Porque lo que Andor está proponiendo es que la vida no es el fin de la revolución, sino su consecuencia inevitable. Que ambos mundos, el de la lucha y el de la intimidad, exigen sus propias lógicas, sus propios tiempos. La serie no propone reconciliación alguna. No hay flores en los fusiles. Lo que propone es partirle la cabeza al opresor con un ladrillo. Y acto seguido, regar las plantas. Porque tras la gesta, hay tierra. Hay ropa sucia. Hay un hogar deshecho que pide ser reconstruido con las mismas manos que acaban de empuñar el arma. Que hay una vida que permanece, que espera, que exige ser cuidada, y que esa exigencia no es ajena al compromiso revolucionario, sino su prolongación más difícil. Esa vida —ese espacio íntimo conquistado no por concesión, sino por retirada estratégica del símbolo hacia el refugio— representa una pequeña victoria. Es un significante al margen del discurso declamado que articula la idea de un terreno ganado al poder, no porque esté fuera de él, sino porque lo tensiona desde dentro: la paz no como descanso, sino como forma de resistencia continua que no se invoca durante la guerra ni supone un abandono, sino una responsabilidad paralela y necesaria.

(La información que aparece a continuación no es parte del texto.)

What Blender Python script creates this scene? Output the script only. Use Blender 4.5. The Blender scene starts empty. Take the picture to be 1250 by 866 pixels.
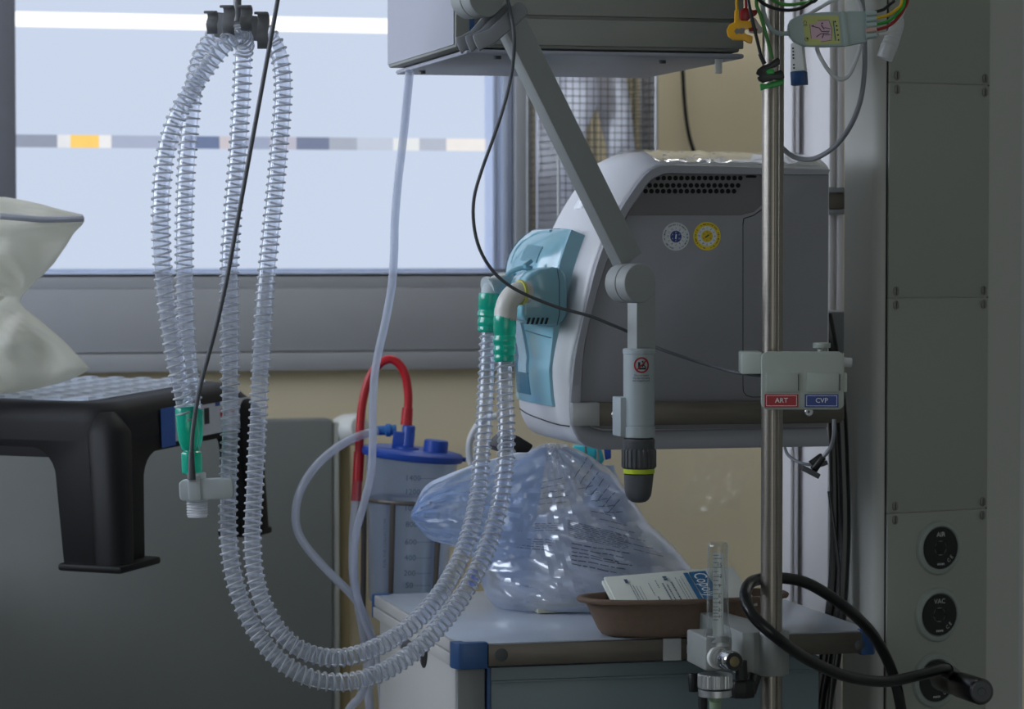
import bpy, bmesh, math, random
from mathutils import Vector, Matrix, noise
random.seed(7)
scn = bpy.context.scene
COL = scn.collection
# ------------------------------------------------------------------ camera model (room axes: x along the window wall, y into the room, z up)
FPX, HOR, PHI = 3500.0, 305.0, math.radians(14)
TILT = math.atan((433 - HOR) / FPX)
CAM = Vector((0, 0, 1.36))
RV = Vector((math.cos(PHI), -math.sin(PHI), 0))
FH = Vector((math.sin(PHI), math.cos(PHI), 0))
ZV = Vector((0, 0, 1))
FV = FH * math.cos(TILT) - ZV * math.sin(TILT)
UV_ = FH * math.sin(TILT) + ZV * math.cos(TILT)
XV, YV = Vector((1, 0, 0)), Vector((0, 1, 0))
def ray(px, py):
    return RV * ((px - 625) / FPX) - UV_ * ((py - 433) / FPX) + FV
def Pt(px, py, t): return CAM + ray(px, py) * t
def Py(px, py, y):
    d = ray(px, py); return CAM + d * (y / d.y)
def Pz(px, py, z):
    d = ray(px, py); return CAM + d * ((z - CAM.z) / d.z)
def Pp(px, py, P, n):
    d = ray(px, py); return CAM + d * ((P - CAM).dot(n) / d.dot(n))
def cv(r, f, u=0): return RV * r + FH * f + ZV * u
def ppx(pts): return [Pt(*p) for p in pts]

# ------------------------------------------------------------------ materials
def lin(c):
    out = []
    for v in c[:3]:
        v = v / 255.0
        out.append(v / 12.92 if v <= 0.04045 else ((v + 0.055) / 1.055) ** 2.4)
    return tuple(out) + (1.0,)
def newmat(name):
    m = bpy.data.materials.new(name); m.use_nodes = True
    nt = m.node_tree; nt.nodes.clear()
    return m, nt, nt.nodes.new('ShaderNodeOutputMaterial')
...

Esta imagen, aunque cuestionable por su aparente facilidad, dialoga perfectamente con el resto de Andor. Si el baile de Mon Mothma tensionaba el espectáculo desde dentro, el bebé de Cassian y Bix tensiona la revolución desde su consecuencia más vulnerable, desde la urgencia de una vida que requiere cuidados tanto como la guerra pide violencia. No es un final complaciente, sino una pregunta: ¿qué queda después de esta violencia? ¿Qué protege la lucha si no es la posibilidad de lo cotidiano, de lo pequeño, de lo que late fuera de las formidables y valerosas gestas de la revolución? Aquí, Andor no traiciona su realismo: el bebé no promete un paraíso, sólo un recordatorio frágil de que la revolución, para serlo, debe mirar más allá de sí misma. Y, en esa fragilidad, la serie encuentra una última forma de resistir: no con sables láser ni manifiestos, sino con la terca insistencia de la vida, o incluso del propio arte, que sigue creciendo en las grietas del Imperio.